**Task brief**.
Skip any picture you find and retype all the remaining lines exactly.

▬▬▬▬▬▬

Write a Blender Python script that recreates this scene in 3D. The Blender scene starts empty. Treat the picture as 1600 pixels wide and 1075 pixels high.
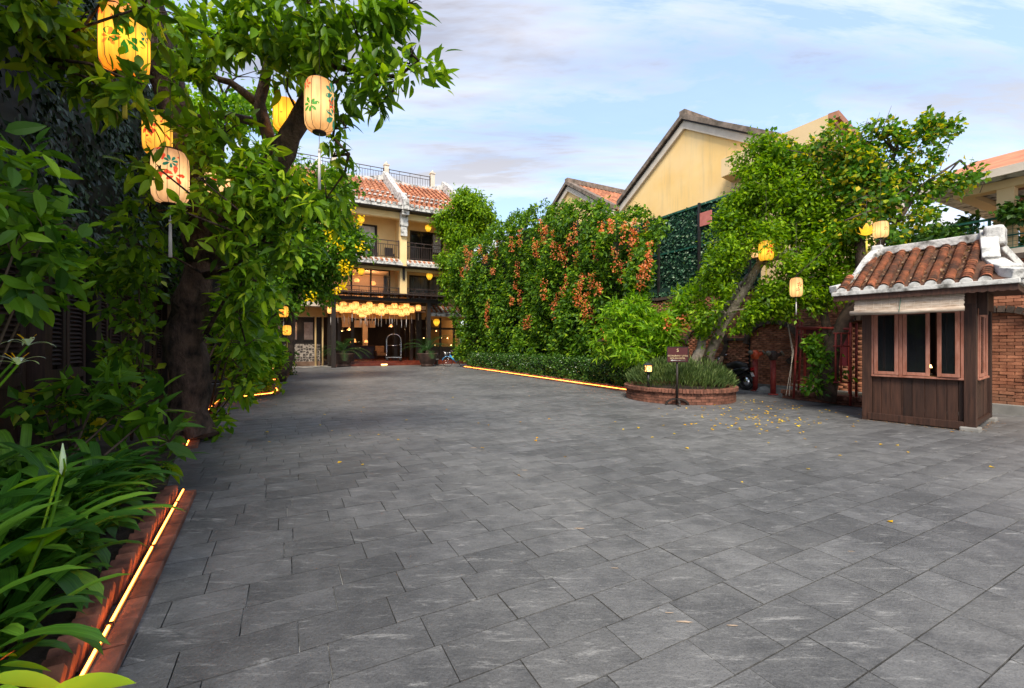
import bpy, math, random
import numpy as np
from mathutils import Vector, Matrix, Euler
random.seed(7); rng = np.random.default_rng(7)
SC = bpy.context.scene
COL = SC.collection
R = math.radians
# ------------------------------------------------------------------ camera, sky, sun, exposure
CAMH = 1.5
cam = bpy.data.cameras.new('camera'); co = bpy.data.objects.new('camera', cam); COL.objects.link(co)
cam.sensor_width = 36; cam.lens = 15.3; cam.clip_start = 0.05; cam.clip_end = 2000
co.location = (0, 0, CAMH); co.rotation_euler = (R(90), 0, 0); SC.camera = co
SC.view_settings.view_transform = 'Standard'; SC.view_settings.look = 'None'
SC.view_settings.gamma = 1; SC.view_settings.use_curve_mapping = False; SC.view_settings.exposure = 1.45
SUN_EL, SUN_AZ = 50, 184     # azimuth clockwise from +Y: sun behind the camera, to the left
w = bpy.data.worlds.new('World'); SC.world = w; w.use_nodes = True
nt = w.node_tree; nd = nt.nodes; lk = nt.links; nd.clear()
def N(t, **k):
    n = nd.new(t)
    for a, b in k.items(): setattr(n, a, b)
    return n
sky = N('ShaderNodeTexSky', sky_type='NISHITA', sun_disc=False); sky.sun_elevation = R(SUN_EL); sky.sun_rotation = R(SUN_AZ)
sky.air_density = 1.0; sky.dust_density = 1.5; sky.ozone_density = 1.5
tc = N('ShaderNodeTexCoord'); sep = N('ShaderNodeSeparateXYZ'); lk.new(tc.outputs['Generated'], sep.inputs[0])
def MA(op, a, b=None, c=None, clamp=False):
    n = N('ShaderNodeMath', operation=op); n.use_clamp = clamp
    for i, q in enumerate((a, b, c)):
        if q is None: continue
        if isinstance(q, (int, float)): n.inputs[i].default_value = q
        else: lk.new(q, n.inputs[i])
    return n.outputs[0]
zz = MA('ADD', MA('ABSOLUTE', sep.outputs[2]), 0.22)
cx = MA('DIVIDE', sep.outputs[0], zz); cy = MA('DIVIDE', sep.outputs[1], zz)
cmb = N('ShaderNodeCombineXYZ'); lk.new(cx, cmb.inputs[0]); lk.new(cy, cmb.inputs[1])
mp = N('ShaderNodeMapping'); mp.inputs['Rotation'].default_value = (0, 0, R(-35)); mp.inputs['Scale'].default_value = (0.6, 2.4, 1); mp.inputs['Location'].default_value = (2.3, 0.7, 0)
lk.new(cmb.outputs[0], mp.inputs[0])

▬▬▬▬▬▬

**Response to the task**.
Write a Blender Python script that recreates this scene in 3D. The Blender scene starts empty. Treat the picture as 1600 pixels wide and 1075 pixels high.
import bpy, math, random
import numpy as np
from mathutils import Vector, Matrix, Euler
random.seed(7); rng = np.random.default_rng(7)
SC = bpy.context.scene
COL = SC.collection
R = math.radians
# ------------------------------------------------------------------ camera, sky, sun, exposure
CAMH = 1.5
cam = bpy.data.cameras.new('camera'); co = bpy.data.objects.new('camera', cam); COL.objects.link(co)
cam.sensor_width = 36; cam.lens = 15.3; cam.clip_start = 0.05; cam.clip_end = 2000
co.location = (0, 0, CAMH); co.rotation_euler = (R(90), 0, 0); SC.camera = co
SC.view_settings.view_transform = 'Standard'; SC.view_settings.look = 'None'
SC.view_settings.gamma = 1; SC.view_settings.use_curve_mapping = False; SC.view_settings.exposure = 1.45
SUN_EL, SUN_AZ = 50, 184     # azimuth clockwise from +Y: sun behind the camera, to the left
w = bpy.data.worlds.new('World'); SC.world = w; w.use_nodes = True
nt = w.node_tree; nd = nt.nodes; lk = nt.links; nd.clear()
def N(t, **k):
    n = nd.new(t)
    for a, b in k.items(): setattr(n, a, b)
    return n
sky = N('ShaderNodeTexSky', sky_type='NISHITA', sun_disc=False); sky.sun_elevation = R(SUN_EL); sky.sun_rotation = R(SUN_AZ)
sky.air_density = 1.0; sky.dust_density = 1.5; sky.ozone_density = 1.5
tc = N('ShaderNodeTexCoord'); sep = N('ShaderNodeSeparateXYZ'); lk.new(tc.outputs['Generated'], sep.inputs[0])
def MA(op, a, b=None, c=None, clamp=False):
    n = N('ShaderNodeMath', operation=op); n.use_clamp = clamp
    for i, q in enumerate((a, b, c)):
        if q is None: continue
        if isinstance(q, (int, float)): n.inputs[i].default_value = q
        else: lk.new(q, n.inputs[i])
    return n.outputs[0]
zz = MA('ADD', MA('ABSOLUTE', sep.outputs[2]), 0.22)
cx = MA('DIVIDE', sep.outputs[0], zz); cy = MA('DIVIDE', sep.outputs[1], zz)
cmb = N('ShaderNodeCombineXYZ'); lk.new(cx, cmb.inputs[0]); lk.new(cy, cmb.inputs[1])
mp = N('ShaderNodeMapping'); mp.inputs['Rotation'].default_value = (0, 0, R(-35)); mp.inputs['Scale'].default_value = (0.6, 2.4, 1); mp.inputs['Location'].default_value = (2.3, 0.7, 0)
lk.new(cmb.outputs[0], mp.inputs[0])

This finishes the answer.